Records with scene code:

########

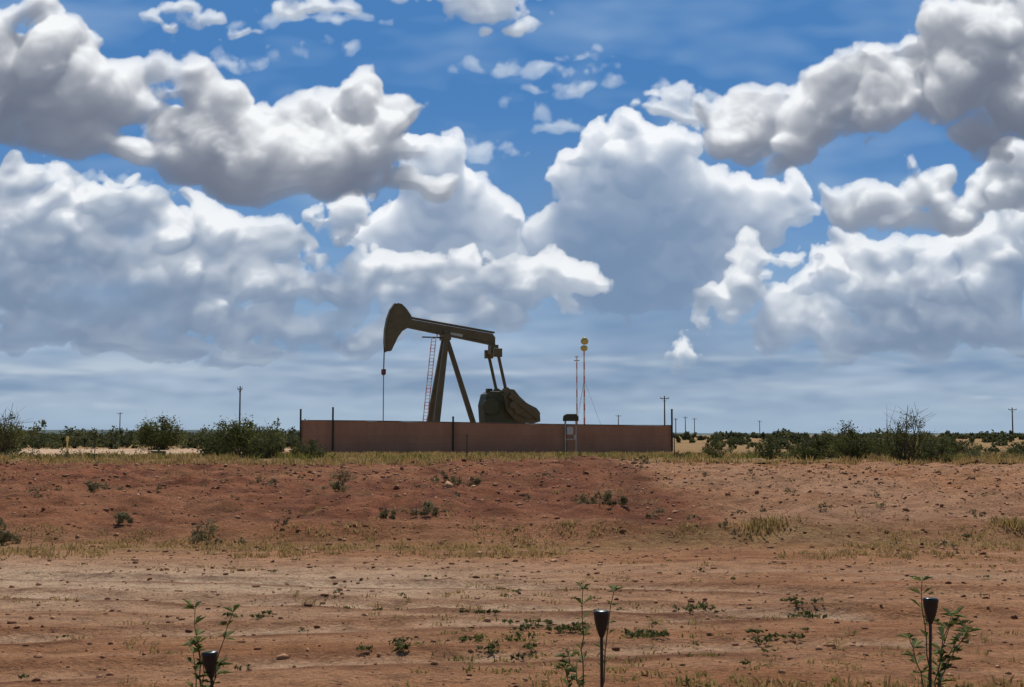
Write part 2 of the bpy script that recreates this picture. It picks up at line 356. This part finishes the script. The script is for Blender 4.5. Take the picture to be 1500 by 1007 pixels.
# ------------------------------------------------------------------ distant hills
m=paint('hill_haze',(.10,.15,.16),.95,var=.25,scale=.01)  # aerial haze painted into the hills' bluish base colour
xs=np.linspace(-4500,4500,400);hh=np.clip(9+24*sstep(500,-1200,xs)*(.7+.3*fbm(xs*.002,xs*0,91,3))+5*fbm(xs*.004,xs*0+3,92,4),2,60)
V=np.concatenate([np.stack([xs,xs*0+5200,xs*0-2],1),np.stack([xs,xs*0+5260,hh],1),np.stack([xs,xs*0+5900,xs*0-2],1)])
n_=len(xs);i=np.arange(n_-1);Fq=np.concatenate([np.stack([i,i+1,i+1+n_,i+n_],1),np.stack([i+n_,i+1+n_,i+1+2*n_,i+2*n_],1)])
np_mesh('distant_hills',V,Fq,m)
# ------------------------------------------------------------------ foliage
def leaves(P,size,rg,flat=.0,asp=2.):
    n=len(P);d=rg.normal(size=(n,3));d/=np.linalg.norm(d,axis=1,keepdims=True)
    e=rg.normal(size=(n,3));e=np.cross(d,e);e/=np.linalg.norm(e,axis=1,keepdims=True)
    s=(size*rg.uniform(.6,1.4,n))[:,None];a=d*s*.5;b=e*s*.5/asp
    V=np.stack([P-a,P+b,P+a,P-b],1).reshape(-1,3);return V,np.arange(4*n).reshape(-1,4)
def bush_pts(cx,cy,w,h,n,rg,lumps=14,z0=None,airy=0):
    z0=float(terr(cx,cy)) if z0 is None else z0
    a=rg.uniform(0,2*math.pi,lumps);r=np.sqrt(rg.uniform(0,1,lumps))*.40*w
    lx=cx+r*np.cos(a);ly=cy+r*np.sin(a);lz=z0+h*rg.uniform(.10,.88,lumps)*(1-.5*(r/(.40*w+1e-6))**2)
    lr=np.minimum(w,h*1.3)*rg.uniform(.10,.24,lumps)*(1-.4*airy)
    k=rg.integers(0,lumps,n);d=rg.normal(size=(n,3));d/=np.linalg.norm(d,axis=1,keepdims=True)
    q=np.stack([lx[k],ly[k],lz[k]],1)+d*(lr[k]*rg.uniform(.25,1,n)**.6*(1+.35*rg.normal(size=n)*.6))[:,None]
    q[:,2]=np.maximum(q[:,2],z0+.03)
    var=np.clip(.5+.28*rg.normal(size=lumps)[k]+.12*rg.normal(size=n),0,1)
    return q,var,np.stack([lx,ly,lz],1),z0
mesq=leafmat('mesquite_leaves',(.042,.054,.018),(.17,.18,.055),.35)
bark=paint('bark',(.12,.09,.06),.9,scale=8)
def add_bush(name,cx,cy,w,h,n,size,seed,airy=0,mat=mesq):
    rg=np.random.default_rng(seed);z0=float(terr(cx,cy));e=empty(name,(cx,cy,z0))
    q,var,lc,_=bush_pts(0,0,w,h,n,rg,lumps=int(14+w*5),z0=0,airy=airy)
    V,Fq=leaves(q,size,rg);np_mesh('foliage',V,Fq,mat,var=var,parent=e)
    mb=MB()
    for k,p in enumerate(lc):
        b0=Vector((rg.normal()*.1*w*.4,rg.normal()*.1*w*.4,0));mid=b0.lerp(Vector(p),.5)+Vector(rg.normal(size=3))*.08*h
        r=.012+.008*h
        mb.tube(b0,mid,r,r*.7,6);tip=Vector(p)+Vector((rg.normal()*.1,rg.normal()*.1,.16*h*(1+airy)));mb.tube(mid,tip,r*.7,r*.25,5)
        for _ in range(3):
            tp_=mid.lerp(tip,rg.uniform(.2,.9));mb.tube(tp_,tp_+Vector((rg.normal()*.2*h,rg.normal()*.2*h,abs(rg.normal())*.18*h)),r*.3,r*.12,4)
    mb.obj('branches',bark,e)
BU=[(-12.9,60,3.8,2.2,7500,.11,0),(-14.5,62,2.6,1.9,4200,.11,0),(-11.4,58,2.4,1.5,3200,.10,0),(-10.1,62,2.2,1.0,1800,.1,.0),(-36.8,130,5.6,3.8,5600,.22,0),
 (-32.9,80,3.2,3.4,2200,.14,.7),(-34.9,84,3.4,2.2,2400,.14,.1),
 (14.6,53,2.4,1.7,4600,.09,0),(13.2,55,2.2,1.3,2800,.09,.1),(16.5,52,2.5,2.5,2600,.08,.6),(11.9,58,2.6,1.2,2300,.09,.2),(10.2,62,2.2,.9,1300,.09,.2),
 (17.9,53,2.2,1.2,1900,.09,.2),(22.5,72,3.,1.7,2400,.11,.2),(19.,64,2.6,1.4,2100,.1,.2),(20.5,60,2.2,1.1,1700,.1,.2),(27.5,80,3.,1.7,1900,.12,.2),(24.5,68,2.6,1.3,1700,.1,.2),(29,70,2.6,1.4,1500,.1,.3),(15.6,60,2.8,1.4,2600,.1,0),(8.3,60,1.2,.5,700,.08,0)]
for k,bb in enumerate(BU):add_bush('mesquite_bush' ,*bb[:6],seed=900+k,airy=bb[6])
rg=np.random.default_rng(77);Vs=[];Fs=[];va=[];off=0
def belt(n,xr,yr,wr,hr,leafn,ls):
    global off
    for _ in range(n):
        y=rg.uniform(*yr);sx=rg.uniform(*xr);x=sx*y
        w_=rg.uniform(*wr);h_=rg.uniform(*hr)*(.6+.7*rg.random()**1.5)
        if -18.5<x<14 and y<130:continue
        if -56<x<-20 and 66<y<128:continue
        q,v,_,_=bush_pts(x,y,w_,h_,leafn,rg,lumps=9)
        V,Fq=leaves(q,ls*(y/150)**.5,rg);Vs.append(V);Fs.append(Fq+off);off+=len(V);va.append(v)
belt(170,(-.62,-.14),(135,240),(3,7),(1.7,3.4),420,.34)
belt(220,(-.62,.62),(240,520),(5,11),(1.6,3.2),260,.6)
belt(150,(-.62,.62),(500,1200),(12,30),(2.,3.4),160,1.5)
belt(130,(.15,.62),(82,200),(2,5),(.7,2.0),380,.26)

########

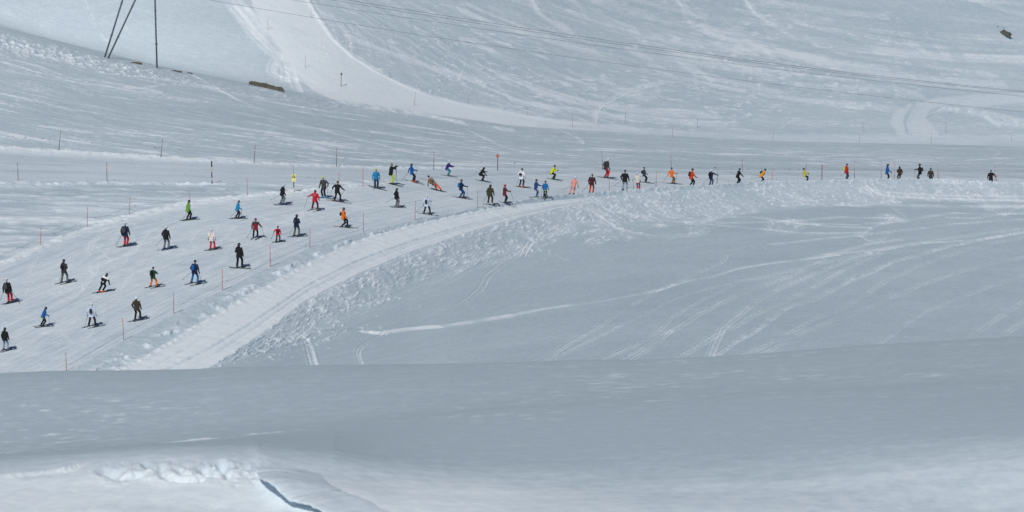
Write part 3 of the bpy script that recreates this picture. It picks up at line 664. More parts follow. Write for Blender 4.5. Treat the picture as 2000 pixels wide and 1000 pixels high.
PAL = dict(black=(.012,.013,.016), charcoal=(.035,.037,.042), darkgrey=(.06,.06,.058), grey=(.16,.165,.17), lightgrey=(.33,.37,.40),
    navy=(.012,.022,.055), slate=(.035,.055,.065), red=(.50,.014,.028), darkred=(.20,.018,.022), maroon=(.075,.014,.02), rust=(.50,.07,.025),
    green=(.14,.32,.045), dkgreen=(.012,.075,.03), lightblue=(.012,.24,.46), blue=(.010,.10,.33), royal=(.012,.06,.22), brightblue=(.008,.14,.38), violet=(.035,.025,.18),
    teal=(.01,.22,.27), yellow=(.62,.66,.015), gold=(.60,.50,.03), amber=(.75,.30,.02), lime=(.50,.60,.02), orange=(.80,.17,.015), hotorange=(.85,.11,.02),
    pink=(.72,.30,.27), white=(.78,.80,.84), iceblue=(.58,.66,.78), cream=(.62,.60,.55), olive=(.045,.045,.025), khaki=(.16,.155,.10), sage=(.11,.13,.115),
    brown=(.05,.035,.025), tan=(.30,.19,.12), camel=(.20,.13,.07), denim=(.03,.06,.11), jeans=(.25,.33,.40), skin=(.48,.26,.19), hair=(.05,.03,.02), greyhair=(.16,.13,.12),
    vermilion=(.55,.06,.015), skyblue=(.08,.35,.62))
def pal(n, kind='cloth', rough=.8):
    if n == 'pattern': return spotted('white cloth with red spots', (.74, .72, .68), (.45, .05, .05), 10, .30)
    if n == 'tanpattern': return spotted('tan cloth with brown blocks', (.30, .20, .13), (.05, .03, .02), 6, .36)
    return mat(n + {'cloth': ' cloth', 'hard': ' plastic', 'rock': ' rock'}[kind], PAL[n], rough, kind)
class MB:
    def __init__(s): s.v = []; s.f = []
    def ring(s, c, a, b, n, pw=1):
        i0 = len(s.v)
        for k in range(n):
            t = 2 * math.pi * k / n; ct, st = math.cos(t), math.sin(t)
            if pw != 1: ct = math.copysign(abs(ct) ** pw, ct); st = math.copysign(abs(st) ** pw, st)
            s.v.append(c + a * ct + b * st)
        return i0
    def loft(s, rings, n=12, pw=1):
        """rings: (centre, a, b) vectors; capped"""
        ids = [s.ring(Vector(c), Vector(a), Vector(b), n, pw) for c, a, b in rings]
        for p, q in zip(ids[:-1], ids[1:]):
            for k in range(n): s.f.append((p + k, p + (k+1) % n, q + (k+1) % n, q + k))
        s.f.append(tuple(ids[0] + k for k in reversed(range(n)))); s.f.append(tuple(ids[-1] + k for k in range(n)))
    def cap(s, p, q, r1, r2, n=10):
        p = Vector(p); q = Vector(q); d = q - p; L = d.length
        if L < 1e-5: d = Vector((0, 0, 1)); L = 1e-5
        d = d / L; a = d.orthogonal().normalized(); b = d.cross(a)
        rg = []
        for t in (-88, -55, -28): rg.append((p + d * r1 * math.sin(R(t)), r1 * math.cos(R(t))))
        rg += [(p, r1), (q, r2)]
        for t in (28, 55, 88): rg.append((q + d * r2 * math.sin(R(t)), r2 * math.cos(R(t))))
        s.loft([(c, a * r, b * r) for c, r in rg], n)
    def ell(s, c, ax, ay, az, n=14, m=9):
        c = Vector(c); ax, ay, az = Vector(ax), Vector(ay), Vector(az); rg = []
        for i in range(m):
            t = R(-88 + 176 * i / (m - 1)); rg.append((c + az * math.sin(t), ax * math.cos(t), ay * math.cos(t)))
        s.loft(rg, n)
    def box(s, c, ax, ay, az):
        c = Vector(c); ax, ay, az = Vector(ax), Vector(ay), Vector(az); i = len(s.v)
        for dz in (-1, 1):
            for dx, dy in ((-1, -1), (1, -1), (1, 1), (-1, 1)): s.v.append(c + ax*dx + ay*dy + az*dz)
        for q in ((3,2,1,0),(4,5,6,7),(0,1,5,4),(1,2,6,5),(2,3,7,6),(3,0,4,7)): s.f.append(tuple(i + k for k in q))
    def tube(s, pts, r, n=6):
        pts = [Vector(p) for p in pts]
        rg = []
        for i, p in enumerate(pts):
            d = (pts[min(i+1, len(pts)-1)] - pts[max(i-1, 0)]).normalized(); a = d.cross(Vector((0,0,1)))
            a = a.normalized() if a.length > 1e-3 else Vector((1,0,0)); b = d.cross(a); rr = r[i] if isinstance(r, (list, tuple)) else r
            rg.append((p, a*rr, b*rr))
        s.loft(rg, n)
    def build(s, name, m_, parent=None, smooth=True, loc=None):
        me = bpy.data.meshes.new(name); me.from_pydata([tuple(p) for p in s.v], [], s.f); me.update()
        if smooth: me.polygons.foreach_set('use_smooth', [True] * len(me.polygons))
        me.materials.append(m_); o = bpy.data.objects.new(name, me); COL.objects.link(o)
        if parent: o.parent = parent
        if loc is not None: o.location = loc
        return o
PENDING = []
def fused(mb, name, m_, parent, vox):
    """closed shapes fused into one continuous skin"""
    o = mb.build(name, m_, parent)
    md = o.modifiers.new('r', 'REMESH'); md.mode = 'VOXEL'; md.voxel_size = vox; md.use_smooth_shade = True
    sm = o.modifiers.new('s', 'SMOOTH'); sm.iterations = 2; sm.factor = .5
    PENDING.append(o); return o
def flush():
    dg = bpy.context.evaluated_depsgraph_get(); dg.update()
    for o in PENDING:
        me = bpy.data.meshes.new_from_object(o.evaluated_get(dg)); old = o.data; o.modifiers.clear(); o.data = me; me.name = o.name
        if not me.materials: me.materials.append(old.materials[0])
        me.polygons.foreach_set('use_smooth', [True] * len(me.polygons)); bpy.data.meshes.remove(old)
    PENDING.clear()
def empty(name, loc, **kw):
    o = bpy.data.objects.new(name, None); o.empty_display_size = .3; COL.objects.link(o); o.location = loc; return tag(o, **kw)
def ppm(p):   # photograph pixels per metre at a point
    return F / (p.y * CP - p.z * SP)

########

Exercise details: Find the string "script" in the records, then copy each line where it occurs.

Right answer:
Write part 2 of the bpy script that recreates this picture. It picks up at line 356. This part finishes the script. The script is for Blender 4.5. Take the picture to be 1500 by 1007 pixels.
Write part 3 of the bpy script that recreates this picture. It picks up at line 664. More parts follow. Write for Blender 4.5. Treat the picture as 2000 pixels wide and 1000 pixels high.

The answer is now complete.